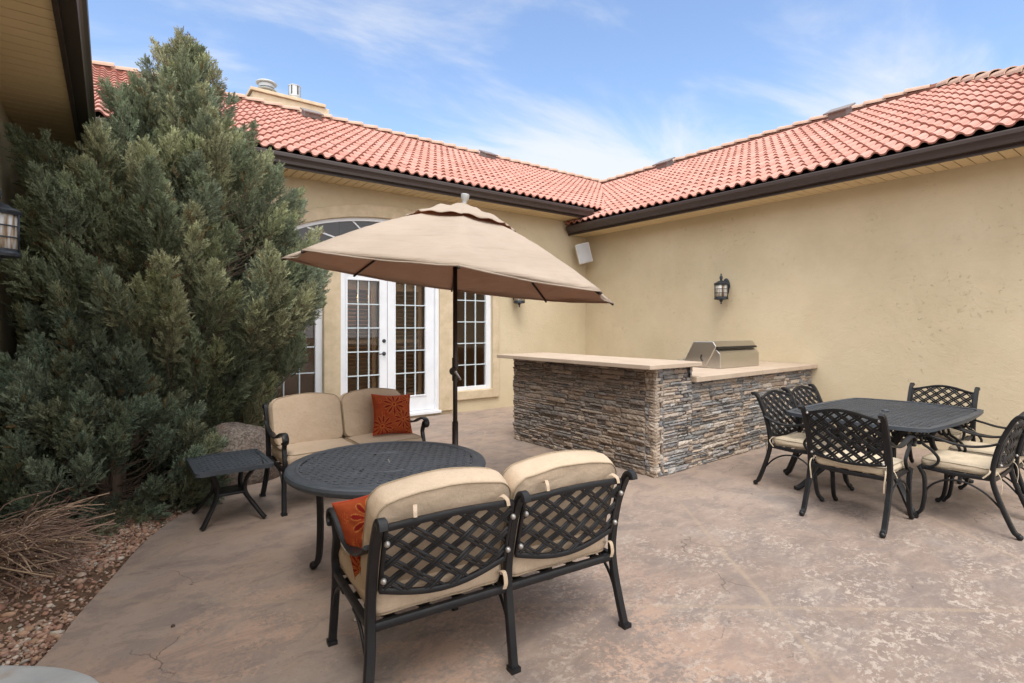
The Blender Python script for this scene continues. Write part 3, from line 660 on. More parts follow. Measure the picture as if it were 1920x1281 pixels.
def soffit(kind, a0, a1, b0, b1, z, pitch=.13):
    mb = MB(); n = int((a1-a0)/pitch)
    for i in range(n):
        p, q = a0+i*pitch, a0+(i+1)*pitch-.011
        if kind == 'x': mb.box((p,b0,z),(q,b1,z+.012))
        else: mb.box((b0,p,z),(b1,q,z+.012))
    bk_ = MB()
    if kind == 'x': bk_.box((a0,b0,z+.013),(a1,b1,z+.03))
    else: bk_.box((b0,a0,z+.013),(b1,a1,z+.03))
    o = mb.build('soffit', SOFFIT, house); bk_.build('soffit_backing', BLACK, o); return o
soffit('x', -.74, 8.2, 7.768, 8.248, 3.752); soffit('y', -1.9, 8.24, 7.717, 8.208, 3.47); sc = soffit('y', -3, 8.2, -.748, -.277, 3.47)
for s_ in (3.12, 3.25):
    vt = MB()
    for k in range(14): vt.box((-.72+k*.031,s_+.02,3.4665),(-.705+k*.031,s_+.10,3.4695))
    vt.build('soffit_vent', SOFFIT, house)
# chimney
ch = empty('chimney'); ch.parent = house
MB().box((2.47,12.62,5.7),(4.12,13.5,6.66)).build('chimney_wall', TRIM, ch, bevel=.01); MB().box((2.42,12.57,6.662),(4.03,13.55,6.735)).build('chimney_cap', TRIM, ch, bevel=.01)
T = Matrix.Translation
MB().lathe([(.10,0),(.10,.17),(.222,.145),(.225,.155),(.12,.195),(.12,.215),(.165,.22),(.165,.285),(.12,.29),(.222,.305),(.225,.318),(.20,.34),(.10,.365),(.001,.37)], 28, T((2.83,13.0,6.73))).build('flue', GALV, ch, auto=40)
MB().lathe([(.095,0),(.095,.12),(.125,.125),(.13,.16),(.138,.165),(.138,.18),(.13,.185),(.13,.40),(.14,.405),(.14,.42),(.001,.42)], 28, T((3.44,13.0,6.73))).build('flue', GALV, ch, auto=40)
for k in range(6):
    fl_ = MB(); t = k*math.pi/3+.3; fl_.box((-.014,-.002,-.10),(.014,.004,.10), T((3.44,13.0,7.03)) @ Matrix.Rotation(t,4,'Z') @ T((0,-.131,0))); fl_.build('flue_slot', BLACK, ch)
for x, y, z, ax in ((3.45,11.75,zA(11.75),'y'),(8.10,11.85,zA(11.85),'y')):
    M = T((x,y,z+.09)) @ Matrix.Rotation(math.atan(.5),4,'X'); mb = MB().box((-.17,-.16,0),(.17,.16,.10),M); mb.box((-.20,-.2,.102),(.20,.2,.135),M); mb.build('roof_vent', VENT, house, bevel=.008)
for x, y in ((12.15,4.75),(12.1,9.1)):
    M = T((x,y,zB(x)+.09)) @ Matrix.Rotation(-math.atan(.5),4,'Y'); mb = MB().box((-.16,-.17,0),(.16,.17,.14),M); mb.box((-.22,-.24,.142),(.20,.24,.175),M); mb.build('roof_vent', VENT, house, bevel=.008)

# ------------------------------------------------------------------ wall lanterns
def lantern(loc, rz, label):
    t = empty('wall_lantern', loc, rz, label, 'wall lantern', 'matching wall lanterns'); y = .16; Z = T((0,y,0))
    # backplate against the wall (local y=0), lantern out along +y
    bp = MB(); pr = []
    n = 24; ring = [(.068*math.cos(a_)*(1 if math.sin(a_) > 0 else .8), .15*math.sin(a_)+.21) for a_ in [2*math.pi*i/n for i in range(n)]]
    bp.add([(x,.002,z) for x,z in ring]+[(x*.97,.018,z) for x,z in ring]+[(x*.7,.03,.21+(z-.21)*.75) for x,z in ring], [(i,(i+1)%n,n+(i+1)%n,n+i) for i in range(n)]+[(n+i,n+(i+1)%n,2*n+(i+1)%n,2*n+i) for i in range(n)]+[tuple(range(2*n,3*n))])
    bp.build('backplate', LANT, t, auto=40)
    MB().tube(crom([(0,.02,.12),(0,.05,.20),(0,.10,.30),(0,.15,.31)],6), .011, 8).build('arm', LANT, t, smooth=True)
    MB().lathe([(.10,.245),(.112,.25),(.116,.262),(.105,.275),(.075,.285),(.06,.30),(.03,.31),(.02,.318)], 28, Z).build('cap', LANT, t, auto=35)
    MB().lathe([(.012,.315),(.022,.335),(.027,.36),(.022,.385),(.012,.395),(.014,.41),(.006,.43),(.001,.432)], 16, Z).build('finial', LANT, t, smooth=True)
    MB().lathe([(.085,.0),(.110,.004),(.112,.02),(.104,.03),(.104,.045),(.085,.047)], 28, Z).build('base', LANT, t, auto=35)
    MB().lathe([(.008,-.075),(.015,-.06),(.009,-.045),(.02,-.03),(.03,-.01),(.04,.0)], 16, Z).build('bottom_finial', LANT, t, smooth=True)
    MB().lathe([(.094,.03),(.094,.255)], 28, Z).build('glass', LGLASS, t, smooth=True)
    cg = MB()
    for z in (.11,.175,.245): cg.tube([(.106*math.cos(a_),y+.106*math.sin(a_),z) for a_ in [2*math.pi*i/28 for i in range(28)]], .0045, 6, closed=True)
    for k in range(6):
        a_ = k*math.pi/3+.2; cg.tube([(.106*math.cos(a_),y+.106*math.sin(a_),.03),(.106*math.cos(a_),y+.106*math.sin(a_),.255)], .005, 6)
    cg.build('cage', LANT, t, smooth=True); return t
lantern((XB,4.95,1.99), R(90), 'black caged lantern with amber glass alone on the wide right wall')
lantern((6.27,YA,1.99), R(180), 'black wall lantern mostly hidden under the right side of the umbrella')
_l = lantern((XC,4.62,1.985), R(-90), 'large near black caged lantern cut by the left edge above the juniper'); _l.scale = (1.1,1.1,1.1)
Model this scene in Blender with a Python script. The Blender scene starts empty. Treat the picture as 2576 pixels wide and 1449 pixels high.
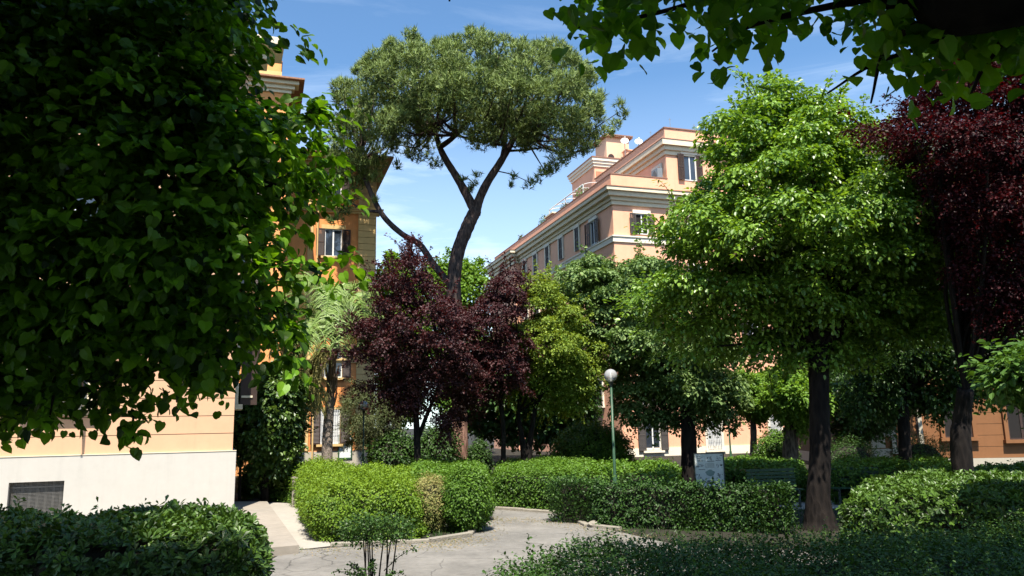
import bpy, math, random
import numpy as np
from mathutils import Vector, Matrix
SC = bpy.context.scene
COL = SC.collection
rng = np.random.default_rng(7)
random.seed(7)
R = math.radians
# ------------------------------------------------------------------ camera
EYE = np.array([0.0, 0.0, 2.2])
PITCH, ROLL, FPX, CX, CY = R(10.08), 0.02, 1945.0, 1287.5, 724.5
_F = np.array([0, math.cos(PITCH), math.sin(PITCH)])
_R0 = np.array([1.0, 0, 0]); _U0 = np.array([0, -math.sin(PITCH), math.cos(PITCH)])
_Rr = _R0*math.cos(ROLL) - _U0*math.sin(ROLL)
_Ur = _U0*math.cos(ROLL) + _R0*math.sin(ROLL)
def ray(px, py):
    return _F + _Rr*((px-CX)/FPX) + _Ur*((CY-py)/FPX)
def P(px, py, Y):
    d = ray(px, py); return EYE + d*(Y/d[1])
def G(px, py, z=0.0):
    d = ray(px, py); return EYE + d*((z-EYE[2])/d[2])
cam_d = bpy.data.cameras.new('camera'); cam = bpy.data.objects.new('camera', cam_d); COL.objects.link(cam)
cam_d.sensor_width = 36; cam_d.lens = 36*FPX/2575; cam_d.clip_start = 0.05; cam_d.clip_end = 3000
M = Matrix.Identity(4)
for i in range(3):
    M[i][0] = _Rr[i]; M[i][1] = _Ur[i]; M[i][2] = -_F[i]; M[i][3] = EYE[i]
cam.matrix_world = M
SC.camera = cam

# ------------------------------------------------------------------ render / light
SC.render.engine = 'CYCLES'
cy = SC.cycles
cy.max_bounces = 4; cy.diffuse_bounces = 1; cy.glossy_bounces = 2; cy.transmission_bounces = 4; cy.transparent_max_bounces = 6
cy.caustics_reflective = False; cy.caustics_refractive = False
cy.use_denoising = True
SC.view_settings.view_transform = 'Standard'; SC.view_settings.look = 'None'
SC.view_settings.exposure = 1.05; SC.view_settings.gamma = 1
SUN_H = np.array([0.06, -1.0]); SUN_H /= np.linalg.norm(SUN_H)
SUN_EL = R(61)
S = Vector((SUN_H[0]*math.cos(SUN_EL), SUN_H[1]*math.cos(SUN_EL), math.sin(SUN_EL)))
sd = bpy.data.lights.new('sun', 'SUN'); sd.energy = 5.0; sd.angle = R(0.5); sd.color = (1.0, 0.93, 0.82)
so = bpy.data.objects.new('sun', sd); COL.objects.link(so); so.location = (0, 0, 60)
so.rotation_euler = S.to_track_quat('Z', 'Y').to_euler()
W = bpy.data.worlds.new('World'); SC.world = W; W.use_nodes = True
nt = W.node_tree; nt.nodes.clear()
def N(nt, t, **k):
    n = nt.nodes.new(t)
    for a, b in k.items():
        setattr(n, a, b)
    return n
out = N(nt, 'ShaderNodeOutputWorld'); bg = N(nt, 'ShaderNodeBackground'); sky = N(nt, 'ShaderNodeTexSky')
sky.sky_type = 'NISHITA'; sky.sun_disc = False; sky.sun_elevation = SUN_EL
sky.sun_rotation = math.atan2(SUN_H[0], SUN_H[1]); sky.air_density = 1.0; sky.dust_density = 0.3; sky.ozone_density = 2.0
bg.inputs[1].default_value = 0.10
tc = N(nt, 'ShaderNodeTexCoord'); mp = N(nt, 'ShaderNodeMapping'); mp.inputs['Scale'].default_value = (1.2, 1.2, 8.0)
mp.inputs['Rotation'].default_value = (0, R(7), R(20))
no = N(nt, 'ShaderNodeTexNoise'); no.inputs['Scale'].default_value = 1.7; no.inputs['Detail'].default_value = 9; no.inputs['Roughness'].default_value = 0.62
no.inputs['Distortion'].default_value = 0.5
cr = N(nt, 'ShaderNodeValToRGB'); cr.color_ramp.elements[0].position = 0.47; cr.color_ramp.elements[1].position = 0.70
cr.color_ramp.elements[1].color = (0.62, 0.62, 0.62, 1)
mx = N(nt, 'ShaderNodeMixRGB'); mx.inputs[2].default_value = (7.6, 8.4, 9.2, 1)
L = nt.links.new
L(tc.outputs['Generated'], mp.inputs[0]); L(mp.outputs[0], no.inputs['Vector']); L(no.outputs['Fac'], cr.inputs[0])
sx_ = N(nt, 'ShaderNodeSeparateXYZ'); zr = N(nt, 'ShaderNodeMapRange'); zr.inputs[1].default_value = .12; zr.inputs[2].default_value = .5
zr.inputs[3].default_value = 1.0; zr.inputs[4].default_value = .24; cm = N(nt, 'ShaderNodeMath', operation='MULTIPLY')
zb = N(nt, 'ShaderNodeMapRange'); zb.inputs[1].default_value = .10; zb.inputs[2].default_value = .42; zb.inputs[3].default_value = .38; zb.inputs[4].default_value = .0
ca = N(nt, 'ShaderNodeMath', operation='ADD')
L(tc.outputs['Generated'], sx_.inputs[0]); L(sx_.outputs['Z'], zr.inputs[0]); L(sx_.outputs['Z'], zb.inputs[0]); L(cr.outputs[0], cm.inputs[0]); L(zr.outputs[0], cm.inputs[1])
L(cm.outputs[0], ca.inputs[0]); L(zb.outputs[0], ca.inputs[1]); L(ca.outputs[0], mx.inputs[0]); tint = N(nt, 'ShaderNodeMixRGB', blend_type='MULTIPLY'); tint.inputs[0].default_value = 1; tint.inputs[2].default_value = (.78, 1.0, 1.10, 1); L(sky.outputs[0], tint.inputs[1]); L(tint.outputs[0], mx.inputs[1]); L(mx.outputs[0], bg.inputs[0]); L(bg.outputs[0], out.inputs[0])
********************
Copy only what runs above from the line containing "Model this scene" through the line containing "SC.camera = cam", exactly. Leave out the pictures.

Model this scene in Blender with a Python script. The Blender scene starts empty. Treat the picture as 2576 pixels wide and 1449 pixels high.
import bpy, math, random
import numpy as np
from mathutils import Vector, Matrix
SC = bpy.context.scene
COL = SC.collection
rng = np.random.default_rng(7)
random.seed(7)
R = math.radians
# ------------------------------------------------------------------ camera
EYE = np.array([0.0, 0.0, 2.2])
PITCH, ROLL, FPX, CX, CY = R(10.08), 0.02, 1945.0, 1287.5, 724.5
_F = np.array([0, math.cos(PITCH), math.sin(PITCH)])
_R0 = np.array([1.0, 0, 0]); _U0 = np.array([0, -math.sin(PITCH), math.cos(PITCH)])
_Rr = _R0*math.cos(ROLL) - _U0*math.sin(ROLL)
_Ur = _U0*math.cos(ROLL) + _R0*math.sin(ROLL)
def ray(px, py):
    return _F + _Rr*((px-CX)/FPX) + _Ur*((CY-py)/FPX)
def P(px, py, Y):
    d = ray(px, py); return EYE + d*(Y/d[1])
def G(px, py, z=0.0):
    d = ray(px, py); return EYE + d*((z-EYE[2])/d[2])
cam_d = bpy.data.cameras.new('camera'); cam = bpy.data.objects.new('camera', cam_d); COL.objects.link(cam)
cam_d.sensor_width = 36; cam_d.lens = 36*FPX/2575; cam_d.clip_start = 0.05; cam_d.clip_end = 3000
M = Matrix.Identity(4)
for i in range(3):
    M[i][0] = _Rr[i]; M[i][1] = _Ur[i]; M[i][2] = -_F[i]; M[i][3] = EYE[i]
cam.matrix_world = M
SC.camera = cam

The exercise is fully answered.